Mavis Gary é uma pessoa desagradável. É uma escritora, autora de uma série de ficção infanto-juvenil (ou, para usar o termo corrente, direcionada ao segmento de “jovens adultos”, como se observa numa cena dentro de uma livraria). Ela não tem papas na língua, é autocentrada, insegura e também alcóolatra. Sua única companhia parece ser um cachorrinho, já que ela recentemente se separou.
Numa manhã, ela entra no carro, põe uma fita cassete para tocar (sim, o carro dela parou no tempo) e pega a estrada, a caminho de sua cidadezinha natal no estado de Minnesota. O objetivo: reencontrar e reconquistar seu ex-namorado da época de colégio, Buddy Slade. Buddy está casado agora, acabou de ser pai e aparentemente é feliz. Mas Mavis não está nem aí para isso…
A viagem dela e suas desventuras constituem a trama de Jovens Adultos, o mais recente filme do diretor Jason Reitman. No centro dele, a atuação brilhante de Charlize Theron, que transforma Mavis numa figura fascinante. Jovens Adultos marcou a reunião de Reitman com a roteirista Diablo Cody. Ambos fizeram antes o encantador Juno (2007), e novamente demonstram se complementar muito bem.
Os diálogos inteligentes e muitas vezes cáusticos de Diablo Cody são usados com máximo efeito por Reitman, que exibe não apenas sua já conhecida veia para o humor, mas também sua capacidade para observar as relações humanas.

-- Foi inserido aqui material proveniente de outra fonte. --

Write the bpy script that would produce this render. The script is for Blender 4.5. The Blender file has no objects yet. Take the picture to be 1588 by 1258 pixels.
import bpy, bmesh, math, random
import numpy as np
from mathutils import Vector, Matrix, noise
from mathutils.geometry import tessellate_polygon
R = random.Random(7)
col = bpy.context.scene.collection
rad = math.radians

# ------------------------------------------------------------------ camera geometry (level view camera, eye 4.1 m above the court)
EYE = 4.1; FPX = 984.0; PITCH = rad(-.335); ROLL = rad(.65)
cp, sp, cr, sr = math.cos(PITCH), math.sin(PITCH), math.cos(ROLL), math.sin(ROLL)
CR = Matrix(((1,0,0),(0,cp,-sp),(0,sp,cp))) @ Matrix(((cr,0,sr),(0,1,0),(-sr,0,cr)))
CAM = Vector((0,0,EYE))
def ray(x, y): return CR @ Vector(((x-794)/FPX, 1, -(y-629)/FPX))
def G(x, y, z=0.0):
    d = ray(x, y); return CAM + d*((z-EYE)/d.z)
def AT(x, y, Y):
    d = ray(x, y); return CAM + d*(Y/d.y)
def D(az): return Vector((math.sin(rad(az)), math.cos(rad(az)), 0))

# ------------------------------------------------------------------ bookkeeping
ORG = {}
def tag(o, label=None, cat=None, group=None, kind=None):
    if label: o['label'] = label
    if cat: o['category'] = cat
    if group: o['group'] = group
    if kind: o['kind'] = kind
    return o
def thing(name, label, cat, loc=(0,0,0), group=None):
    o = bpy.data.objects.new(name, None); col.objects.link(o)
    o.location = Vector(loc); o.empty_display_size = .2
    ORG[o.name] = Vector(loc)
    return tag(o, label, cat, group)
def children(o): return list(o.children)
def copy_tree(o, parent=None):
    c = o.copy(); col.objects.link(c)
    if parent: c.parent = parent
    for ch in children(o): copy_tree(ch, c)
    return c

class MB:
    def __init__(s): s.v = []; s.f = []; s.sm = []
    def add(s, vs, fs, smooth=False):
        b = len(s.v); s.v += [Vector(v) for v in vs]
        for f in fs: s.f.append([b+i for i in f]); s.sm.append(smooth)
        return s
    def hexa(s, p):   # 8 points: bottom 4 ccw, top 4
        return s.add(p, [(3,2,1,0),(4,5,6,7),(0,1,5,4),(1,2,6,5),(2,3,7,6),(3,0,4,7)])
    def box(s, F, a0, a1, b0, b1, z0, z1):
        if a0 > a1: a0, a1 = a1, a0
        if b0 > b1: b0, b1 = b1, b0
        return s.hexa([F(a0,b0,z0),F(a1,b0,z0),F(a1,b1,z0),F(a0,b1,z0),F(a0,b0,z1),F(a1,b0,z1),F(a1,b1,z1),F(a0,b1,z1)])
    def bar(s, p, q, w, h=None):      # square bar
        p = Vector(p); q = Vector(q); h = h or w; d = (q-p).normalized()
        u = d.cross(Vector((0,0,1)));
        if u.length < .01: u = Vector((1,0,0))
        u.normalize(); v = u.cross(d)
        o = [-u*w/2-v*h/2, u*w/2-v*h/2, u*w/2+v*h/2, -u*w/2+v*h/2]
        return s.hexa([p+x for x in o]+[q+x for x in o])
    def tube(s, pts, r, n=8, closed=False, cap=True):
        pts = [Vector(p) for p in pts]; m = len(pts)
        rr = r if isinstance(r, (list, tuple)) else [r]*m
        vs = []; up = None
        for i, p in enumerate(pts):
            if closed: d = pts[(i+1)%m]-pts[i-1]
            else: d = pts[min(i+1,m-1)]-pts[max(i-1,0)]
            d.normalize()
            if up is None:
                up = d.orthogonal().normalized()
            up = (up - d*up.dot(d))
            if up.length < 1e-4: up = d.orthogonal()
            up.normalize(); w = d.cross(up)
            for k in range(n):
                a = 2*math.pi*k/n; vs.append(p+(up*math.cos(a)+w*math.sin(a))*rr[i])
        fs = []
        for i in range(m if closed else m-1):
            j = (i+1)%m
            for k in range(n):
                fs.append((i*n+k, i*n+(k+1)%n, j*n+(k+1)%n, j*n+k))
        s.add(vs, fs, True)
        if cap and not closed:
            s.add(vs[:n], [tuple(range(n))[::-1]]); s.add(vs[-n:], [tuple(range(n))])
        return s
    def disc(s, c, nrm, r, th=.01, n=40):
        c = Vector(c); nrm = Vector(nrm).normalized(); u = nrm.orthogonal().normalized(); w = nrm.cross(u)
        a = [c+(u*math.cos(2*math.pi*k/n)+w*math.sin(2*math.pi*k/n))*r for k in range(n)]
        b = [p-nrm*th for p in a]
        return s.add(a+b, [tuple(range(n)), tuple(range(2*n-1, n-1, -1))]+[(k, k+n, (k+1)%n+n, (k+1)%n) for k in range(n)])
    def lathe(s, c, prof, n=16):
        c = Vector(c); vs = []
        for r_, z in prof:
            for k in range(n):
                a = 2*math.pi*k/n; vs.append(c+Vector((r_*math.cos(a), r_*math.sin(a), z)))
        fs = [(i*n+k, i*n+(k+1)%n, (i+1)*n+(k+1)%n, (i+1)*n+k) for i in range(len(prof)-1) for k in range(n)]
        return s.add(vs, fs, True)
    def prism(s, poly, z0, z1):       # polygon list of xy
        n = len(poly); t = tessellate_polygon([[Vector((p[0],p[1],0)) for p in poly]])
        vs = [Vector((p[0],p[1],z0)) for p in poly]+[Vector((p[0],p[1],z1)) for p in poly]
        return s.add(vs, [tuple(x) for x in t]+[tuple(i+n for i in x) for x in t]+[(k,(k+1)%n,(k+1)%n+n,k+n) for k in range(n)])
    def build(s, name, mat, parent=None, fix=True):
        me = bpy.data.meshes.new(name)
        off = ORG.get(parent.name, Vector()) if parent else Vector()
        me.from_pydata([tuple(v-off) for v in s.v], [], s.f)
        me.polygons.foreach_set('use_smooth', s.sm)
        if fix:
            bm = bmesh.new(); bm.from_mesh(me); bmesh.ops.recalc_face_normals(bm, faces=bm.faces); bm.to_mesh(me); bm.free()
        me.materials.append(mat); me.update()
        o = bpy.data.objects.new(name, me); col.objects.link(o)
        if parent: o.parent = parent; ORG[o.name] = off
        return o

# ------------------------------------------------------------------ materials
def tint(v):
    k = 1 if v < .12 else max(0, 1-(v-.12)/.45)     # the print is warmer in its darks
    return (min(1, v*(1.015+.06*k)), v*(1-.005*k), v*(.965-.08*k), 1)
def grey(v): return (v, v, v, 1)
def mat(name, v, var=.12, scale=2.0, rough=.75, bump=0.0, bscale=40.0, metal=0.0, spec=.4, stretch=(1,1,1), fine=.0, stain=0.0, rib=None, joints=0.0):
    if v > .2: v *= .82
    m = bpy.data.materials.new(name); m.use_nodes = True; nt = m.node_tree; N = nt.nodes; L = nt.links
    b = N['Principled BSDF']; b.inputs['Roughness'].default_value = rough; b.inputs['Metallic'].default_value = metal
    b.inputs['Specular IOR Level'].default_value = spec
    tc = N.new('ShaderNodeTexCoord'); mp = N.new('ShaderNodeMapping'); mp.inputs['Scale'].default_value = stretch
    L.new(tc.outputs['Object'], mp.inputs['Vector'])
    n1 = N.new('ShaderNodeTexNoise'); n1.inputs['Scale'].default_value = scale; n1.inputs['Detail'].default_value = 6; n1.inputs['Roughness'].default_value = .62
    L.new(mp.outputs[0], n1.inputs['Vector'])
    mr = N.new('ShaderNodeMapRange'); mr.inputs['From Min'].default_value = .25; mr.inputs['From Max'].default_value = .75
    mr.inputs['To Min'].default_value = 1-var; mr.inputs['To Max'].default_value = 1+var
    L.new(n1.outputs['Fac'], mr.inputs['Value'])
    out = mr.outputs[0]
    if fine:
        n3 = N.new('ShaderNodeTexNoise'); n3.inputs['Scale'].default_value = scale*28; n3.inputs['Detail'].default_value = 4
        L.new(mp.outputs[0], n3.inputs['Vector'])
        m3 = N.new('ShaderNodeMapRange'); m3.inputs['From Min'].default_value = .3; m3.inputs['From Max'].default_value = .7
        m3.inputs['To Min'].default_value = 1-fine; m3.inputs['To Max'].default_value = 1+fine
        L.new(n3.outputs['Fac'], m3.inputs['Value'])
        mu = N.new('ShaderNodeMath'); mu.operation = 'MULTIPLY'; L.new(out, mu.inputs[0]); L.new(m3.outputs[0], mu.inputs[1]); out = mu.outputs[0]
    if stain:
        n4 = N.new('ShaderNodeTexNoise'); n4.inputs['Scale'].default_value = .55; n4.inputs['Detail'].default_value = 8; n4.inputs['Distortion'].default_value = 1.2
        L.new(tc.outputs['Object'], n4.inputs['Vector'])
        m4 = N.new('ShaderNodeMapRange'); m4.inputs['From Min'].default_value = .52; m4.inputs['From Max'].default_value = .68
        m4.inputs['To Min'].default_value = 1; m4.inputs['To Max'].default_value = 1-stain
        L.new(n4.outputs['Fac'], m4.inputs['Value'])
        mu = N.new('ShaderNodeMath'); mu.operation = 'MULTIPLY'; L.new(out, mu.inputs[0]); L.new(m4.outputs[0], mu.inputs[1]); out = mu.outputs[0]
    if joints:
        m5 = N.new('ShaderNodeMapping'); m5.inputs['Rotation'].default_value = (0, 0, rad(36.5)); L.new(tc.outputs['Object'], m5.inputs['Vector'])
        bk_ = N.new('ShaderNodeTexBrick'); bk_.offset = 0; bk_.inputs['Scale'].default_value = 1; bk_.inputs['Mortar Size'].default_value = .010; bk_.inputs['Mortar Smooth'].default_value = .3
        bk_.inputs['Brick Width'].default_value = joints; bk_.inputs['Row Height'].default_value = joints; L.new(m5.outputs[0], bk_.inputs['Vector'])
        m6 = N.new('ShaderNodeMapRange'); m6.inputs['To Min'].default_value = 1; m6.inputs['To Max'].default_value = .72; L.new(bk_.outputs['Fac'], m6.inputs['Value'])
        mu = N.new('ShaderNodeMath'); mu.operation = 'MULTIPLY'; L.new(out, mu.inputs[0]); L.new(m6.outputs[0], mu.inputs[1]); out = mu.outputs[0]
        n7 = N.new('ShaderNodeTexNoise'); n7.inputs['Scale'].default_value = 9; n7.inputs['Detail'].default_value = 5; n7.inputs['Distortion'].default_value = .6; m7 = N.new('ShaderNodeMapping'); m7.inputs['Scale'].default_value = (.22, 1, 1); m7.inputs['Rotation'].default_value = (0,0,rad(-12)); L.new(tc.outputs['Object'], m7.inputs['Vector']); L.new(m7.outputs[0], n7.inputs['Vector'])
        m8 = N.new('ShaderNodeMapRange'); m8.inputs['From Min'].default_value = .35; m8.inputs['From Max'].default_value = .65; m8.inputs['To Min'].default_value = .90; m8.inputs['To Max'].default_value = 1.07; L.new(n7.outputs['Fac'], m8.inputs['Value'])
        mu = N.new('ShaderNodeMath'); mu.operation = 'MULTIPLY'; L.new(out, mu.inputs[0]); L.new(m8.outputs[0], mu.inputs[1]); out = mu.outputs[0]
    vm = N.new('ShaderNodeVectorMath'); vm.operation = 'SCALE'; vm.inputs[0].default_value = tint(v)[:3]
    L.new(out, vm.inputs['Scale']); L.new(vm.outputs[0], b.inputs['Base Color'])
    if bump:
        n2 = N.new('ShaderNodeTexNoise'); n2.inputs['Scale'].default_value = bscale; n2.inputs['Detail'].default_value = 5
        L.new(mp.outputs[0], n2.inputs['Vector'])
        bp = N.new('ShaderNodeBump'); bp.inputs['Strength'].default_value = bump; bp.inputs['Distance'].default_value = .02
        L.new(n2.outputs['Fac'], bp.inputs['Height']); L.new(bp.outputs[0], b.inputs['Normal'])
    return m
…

O diretor comanda grandes atuações do seu elenco, que além de Charlize conta também com Patrick Wilson como Buddy e o comediante Patton Oswald (excelente) como Matt.
Matt é um caso à parte. Na adolescência, Mavis não lhe dava atenção a não ser para chamá-lo de “bicha”. O coitado foi espancado por uma gangue de valentões e tornou-se um deficiente físico. Mas, curiosamente, ele é a única amizade que Mavis constrói no seu retorno à cidade.
Falando nela, a personagem é um achado. Ela é tão alheia ao mundo ao seu redor que acaba se tornando divertida. Uma de suas ex-colegas a chama de “rainha do baile psicótica”, e esse é o comentário mais gentil que elas dizem a respeito dela. Charlize Theron traz a personagem à vida com o máximo de complexidade e realismo. Não deixa de ser divertido ver a atriz toda desarrumada e molambenta em alguns momentos da história. Porém, em outros podemos ver a atriz usando sua renomada beleza de forma malvada… É uma grande atuação, capaz de nos fazer ter um pouco de empatia por essa figura tão egocêntrica.
O termo “jovens adultos” é uma expressão mercadológica que hoje serve para designar um segmento especial da população: pessoas já na idade adulta, mas que vivem numa espécie de adolescência prolongada. Esse é o problema de Mavis, é uma pessoa presa no passado e completamente auto iludida.
Mas curiosamente, essa ilusão não é exclusiva dela no filme. Outros personagens também parecem ainda estar na adolescência, ou pelo menos buscando reviver parte dela. É uma característica dos nossos tempos, e Jason Reitman a transforma num interessante subtexto para a história de Jovens Adultos.
O final da viagem de Mavis é 100% fiel ao seu espírito, fugindo do tradicional desfecho hollywoodiano. Passar uma hora e meia na companhia de alguém assim pode ser difícil para parte do público – e nem Reitman nem Diablo Cody suavizam a experiência – mas o desempenho magistral de Charlize Theron nos mantem assistindo. Jovens Adultos não foi sucesso de bilheteria e pouca gente viu, mesmo assim. Talvez a Mavis tenha ficado real demais. Merece ser redescoberto.